The pictures in these websites clearly show faces of the hunters and dead birds, some of which are considered as vulnerable under the Red List of threatened birds of the world. The penalty for killing or destroying vulnerable wildlife species as stated in RA # 9147 is imprisonment of two (2) years and one (1) day to four (4) years and/or a fine of Thirty thousand pesos (P30,000.00) to Three hundred thousand pesos (P300,000.00). The law specifically states further in Sec. 27 that unless otherwise allowed in accordance with the Act, it shall be unlawful for any person to willfully and knowingly exploit wildlife resources and their habitats, collecting, hunting or possessing wildlife, their by-products and derivatives. As such, even the mere possession of these species, evidenced by their very own pictures on their very own websites is punishable by law.

We accept the hunting of game for food, culling (in the case of overpopulation of certain species) and for ritual purposes, but we fail to see how defiance of the law qualifies sports hunters as conservationists, especially when what they proudly display are dead birds of a vulnerable species, one that is found nowhere else in the world and of which not enough studies have determined the capacity to survive the loss of habitat and other threats.
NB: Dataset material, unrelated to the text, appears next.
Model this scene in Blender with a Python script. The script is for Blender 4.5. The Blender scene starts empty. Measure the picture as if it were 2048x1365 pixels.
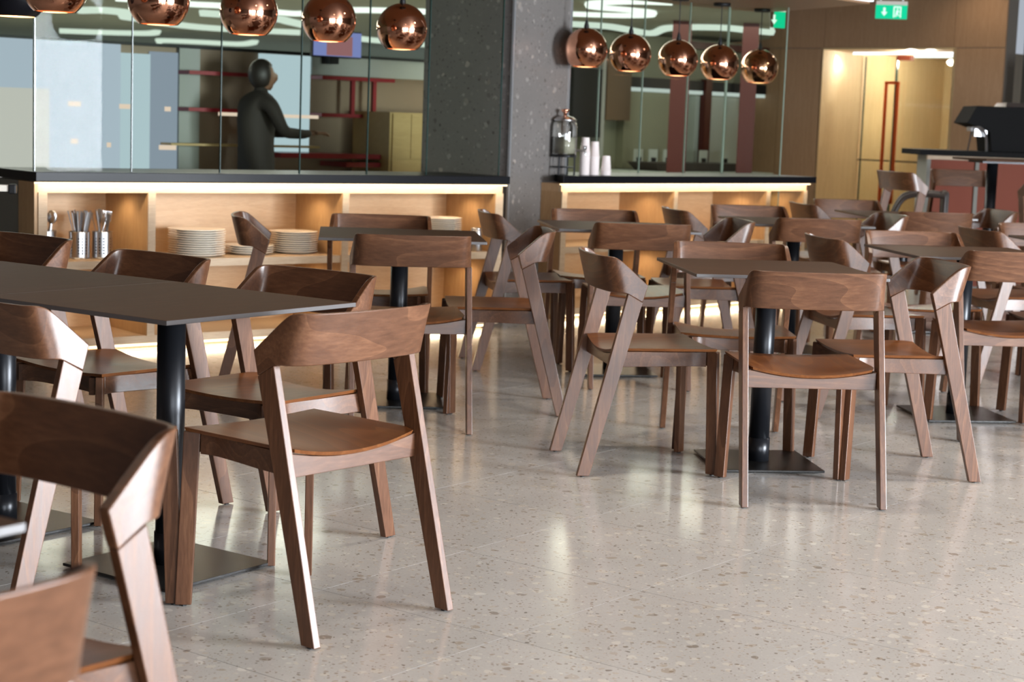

The Philippine Duck counts as one of the many birds that are displayed on several websites as having been shot down in numbers that horrify scientists and birders alike. It is endemic to the Philippines and classified as vulnerable, with only 5,000 to 10,000 birds left. The majesty of these creatures in flight, having been often seen by many a proud birder, cannot fail to inspire. That is why the interruption of their delicate V formation by the shots of hunters including some members of the Philippine National Shooting Team makes us shudder.

Many hunters call themselves conservationists and we cannot argue with the closeness to nature that hunting may inspire, coming as it does from our very evolutionary story as a species. But it is time to take a step back and consider our common impact on the planet as a species. It takes more than closeness to prey to know the current status, remaining numbers, range and the extent of remaining habitat, conservation status and the feeding requirements of our co-inhabitants. Conservation is painstaking work of watching, recording, watching, comparing and watching again, and nowhere in this process involves killing except for the necessary type specimen.
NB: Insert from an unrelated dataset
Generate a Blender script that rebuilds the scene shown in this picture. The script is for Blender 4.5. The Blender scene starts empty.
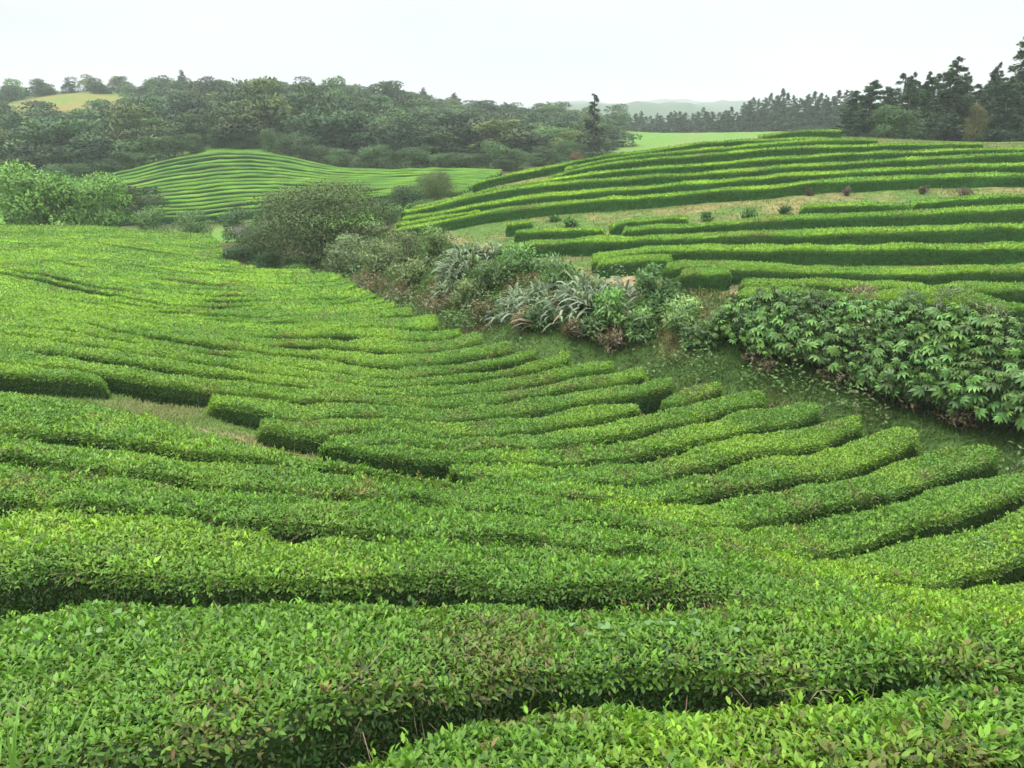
import bpy, math, random
import numpy as np
RNG=np.random.default_rng(7); random.seed(7)
S=bpy.context.scene; COL=S.collection
# ---------------------------------------------------------------- camera
W_,H_=1024,768
F=800.0; HOR=130.0; PITCH=math.atan((384-HOR)/F)
SP,CP=math.sin(PITCH),math.cos(PITCH)
cam=bpy.data.cameras.new('camera'); camo=bpy.data.objects.new('camera',cam); COL.objects.link(camo)
cam.sensor_fit='HORIZONTAL'; cam.sensor_width=36; cam.lens=36*F/W_; cam.clip_start=.05; cam.clip_end=6000
camo.location=(0,0,0); camo.rotation_euler=(math.pi/2-PITCH,0,0); S.camera=camo
# ---------------------------------------------------------------- overcast sky, weak soft sun, exposure
SUN_EL,SUN_AZ=math.radians(58),math.radians(-70)      # high, off to the left (azimuth from +Y)
w=bpy.data.worlds.new('World'); S.world=w; w.use_nodes=True
nt=w.node_tree; nt.nodes.clear(); N=nt.nodes.new; L=nt.links.new
out=N('ShaderNodeOutputWorld'); bg=N('ShaderNodeBackground'); L(bg.outputs[0],out.inputs[0])
sky=N('ShaderNodeTexSky'); sky.sky_type='NISHITA'; sky.sun_disc=False; sky.sun_elevation=SUN_EL; sky.sun_rotation=SUN_AZ
tc=N('ShaderNodeTexCoord'); sep=N('ShaderNodeSeparateXYZ'); L(tc.outputs['Generated'],sep.inputs[0])
mr=N('ShaderNodeMapRange'); mr.inputs[1].default_value=0; mr.inputs[2].default_value=1; mr.inputs[3].default_value=7.0; mr.inputs[4].default_value=40
pw=N('ShaderNodeMath'); pw.operation='POWER'; pw.inputs[1].default_value=2.2; pw.use_clamp=True; L(sep.outputs[2],pw.inputs[0]); L(pw.outputs[0],mr.inputs[0])
nz=N('ShaderNodeTexNoise'); nz.inputs['Scale'].default_value=2.2; nz.inputs['Detail'].default_value=4
mp=N('ShaderNodeMapping'); mp.inputs['Scale'].default_value=(1,1,3.5); L(tc.outputs['Generated'],mp.inputs[0]); L(mp.outputs[0],nz.inputs['Vector'])
nr=N('ShaderNodeMapRange'); nr.inputs[1].default_value=.3; nr.inputs[2].default_value=.7; nr.inputs[3].default_value=.92; nr.inputs[4].default_value=1.08
L(nz.outputs[0],nr.inputs[0])
mu=N('ShaderNodeMath'); mu.operation='MULTIPLY'; L(mr.outputs[0],mu.inputs[0]); L(nr.outputs[0],mu.inputs[1])
cl=N('ShaderNodeVectorMath'); cl.operation='SCALE'; cl.inputs[0].default_value=(.99,1.0,1.0); L(mu.outputs[0],cl.inputs['Scale'])
mx=N('ShaderNodeMix'); mx.data_type='RGBA'; mx.inputs[0].default_value=.92
L(sky.outputs[0],mx.inputs[6]); L(cl.outputs[0],mx.inputs[7]); L(mx.outputs[2],bg.inputs[0]); bg.inputs[1].default_value=.1
sd=bpy.data.lights.new('sun','SUN'); sd.energy=1.1; sd.angle=math.radians(18); sd.color=(1,.96,.9)
so=bpy.data.objects.new('sun',sd); COL.objects.link(so)
so.rotation_euler=(math.pi/2-SUN_EL,0,-SUN_AZ+math.pi) ; so.location=(0,0,30)
S.view_settings.view_transform='Standard'; S.view_settings.look='None'; S.view_settings.exposure=0.36; S.view_settings.gamma=1
S.view_settings.use_curve_mapping=False
S.render.engine='CYCLES'; S.cycles.max_bounces=6; S.cycles.diffuse_bounces=3; S.cycles.transmission_bounces=3; S.cycles.volume_bounces=1
S.cycles.use_denoising=True; S.cycles.denoiser='OPENIMAGEDENOISE'; S.cycles.denoising_input_passes='RGB_ALBEDO_NORMAL'; S.cycles.denoising_prefilter='ACCURATE'
S.cycles.sample_clamp_direct=6; S.cycles.sample_clamp_indirect=3
HAZE=.0006      # density of the air
# ---------------------------------------------------------------- terrain fit
def ray(u,v):
    u=np.asarray(u,float); v=np.asarray(v,float)
    x=(u-512)/F; y=(384-v)/F
    return x, CP+y*SP, -SP+y*CP
def cpt(u,v,D,h=0.0):
    x,y,z=ray(u,v); k=D/y
    return (float(x*k),float(D),float(z*k-h))
HT=0.85
# lower ground: spur, valley, left field, far field, wooded hills
def tea(*a): return [cpt(u,v,D,HT) for u,v,D in a]
def gnd(*a): return [cpt(u,v,D,0) for u,v,D in a]
LOW=[(0,0,-1.7),(-3,0.2,-1.7),(3,0.2,-1.7)]+tea(
 (512,768,2.2),(0,768,2.25),(1024,768,2.2),
 (700,688,2.95),(100,680,2.95),(1000,673,2.95),
 (700,599,4.3),(100,585,4.4),(400,588,4.35),(1000,622,4.4),(1150,640,4.4),(-100,590,4.4),
 (700,555,5.8),(500,540,5.7),(100,510,6.0),(300,528,5.8),
 (627,527,7.0),(500,513,7.1),(100,471,7.5),(300,491,7.2),
 (560,503,8.6),(450,485,9.1),(300,470,8.6),(100,446,9.0),(0,436,9.1),(200,455,8.8),
 (100,407,11.0),(0,394,11.2),(200,423,10.6),(340,452,10.0),
 (818,602,4.4),(818,567,7.5),(818,557,8.4),(740,541,7.6),(900,583,7.3),(1000,611,6.7),(1120,640,6.6),
 (1000,572,8.2),(1000,507,10.2),(1000,466,12.6),(1120,520,8.8),(1150,460,11.5),
 (900,538,9.2),(900,499,10.8),(900,455,13.0),
 (780,522,9.6),(780,483,11.2),(780,454,12.6),(780,424,14.3),
 (680,502,9.8),(680,450,12.4),(680,422,14.0),
 (600,487,10.2),(600,462,11.7),(600,441,13.1),(600,421,14.4),(600,403,15.7),(600,385,17.1),(600,370,18.3),(600,360,19.2),
 (450,437,13.2),(450,420,14.2),(450,404,15.2),(450,375,17.4),(450,350,19.9),(450,330,22.8),
 (300,416,13.4),(340,399,14.3),(300,376,16.4),(300,334,21.2),(300,300,27.0),(300,275,34.0),(290,262,38.5),
 (150,384,14.2),(0,362,14.9),(-120,350,15.2),
 (120,332,19.7),(100,305,24.8),(100,290,28.5),(100,272,34.0),(100,244,46.0),(100,228,57.0),
 (0,330,19.5),(0,300,25.0),(0,272,33.0),(0,240,48.0),(0,225,60.0),(-120,270,33.0),(-120,225,60.0),
 (210,345,18.7),(200,300,26.5),(200,270,35.5),(200,250,45.5),(200,236,54.0),(380,320,23.5),(350,290,29.5),
)+tea((220,404,12.7),(320,434,12.0))+tea((120,386,13.0),(0,377,13.2))+gnd(
 (1000,442,15.0),(900,412,16.2),(820,392,17.2),(740,370,18.2),(660,352,19.8),(560,342,21.2),(450,314,26.0),(400,300,29.5),(335,268,40.0),
 (1150,470,14.0),
 (130,214,86),(200,215,86),(280,206,87),(384,195,88),(470,191,88),
 (130,173,102),(215,162,104),(285,163,104),(384,172,100),(440,168,101),(500,172,98),
 (225,145,118),(265,149.5,114),(330,163,108),(180,154,114),(130,168,108),(0,172,112),(-150,175,112),
 (0,215,84),(-120,215,84),
 (0,140,150),(130,140,150),(250,135,152),(400,140,150),(520,150,145),(-150,140,150),
 (0,112,190),(70,106,190),(130,112,190),(300,110,195),(400,116,195),(500,128,190),(-150,112,190),
 (0,100,225),(80,92,225),(250,97,230),(350,100,240),(450,108,245),(560,120,220),(-150,100,225),
 (630,146,150),(700,142,150),(640,134,250),(750,131,260),(850,131,200),(600,133,250),(1000,134,200),(1150,134,200),
 (0,112,400),(250,112,420),(400,115,420),(600,128,420),(850,130,420),(1100,130,420),
 (0,121,1300),(480,112,1300),(640,106.5,1300),(760,111,1300),(1000,120,1300))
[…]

We understand that hunters want habitat conservation as well, for them to continue enjoying their sport. May we remind them that the law was passed because there is precisely very little wild habitat left in this country. In other countries, wild habitats are kept due to the high fees charged for highly regulated hunting activities. Hunters here know how quickly these wild places dwindle into settlements, farms and urban areas and this alone should be a message that unless we are able to restore the balance, revive the wild places, hunting should have no place in this country.

While hunting gives a certain opportunity to immerse in the wild, the kind of conservation that this country, the hottest of the hotspots, sorely needs is an entirely different kind. A kind that finds out how much is left and how to save and expand on that. Shooting at vulnerable species, posing with them in great numbers and plastering them on websites does not inspire confidence that the hunters claiming to be conservationists are indeed so or that they can police their ranks to be so.

We believe that hunters are people who can be reasoned with and if they know the score, will restrain themselves from wiping out species. We appeal to them to find out as much as they can in terms of their impact on remaining habitats, breeding populations, and act with the precautionary principle in mind. We urge them to stop all sports hunting in observance of the law until strict regulation that can aid conservation is proven by scientific and objective data and analysis. Self-regulation by the hunters and high-level monitoring by an empowered and resource-rich State may be pre-requisites to a Philippines wherein hunting could be allowed.

Unless hunting is based on figures, unless sports hunting revenues can pay for the conservation of sufficient wild habitat, until we have a need to cull specific invasive or pest populations, and until the ranks of hunters can police themselves to strictly follow the rules, the Wild Bird Club of the Philippines cannot accept that hunting contributes in any way to conservation.

For as long as vulnerable and endemic species whose numbers are dwindling before our very eyes and whose habitats are fast being taken over by development that is unfriendly to the wild co-inhabitants of this archipelago, any form of sports hunting should be prosecuted to the fullest extent of the law.

We appeal to the Department of Environment and Natural Resources and to the Protected Areas and Wildlife Bureau to demonstrate speedy and effective enforcement of the Wildlife Resources Conservation and Protection Act. These are crimes against the Filipino people and future generations in the global community who may never know these creatures being hunted to extinction.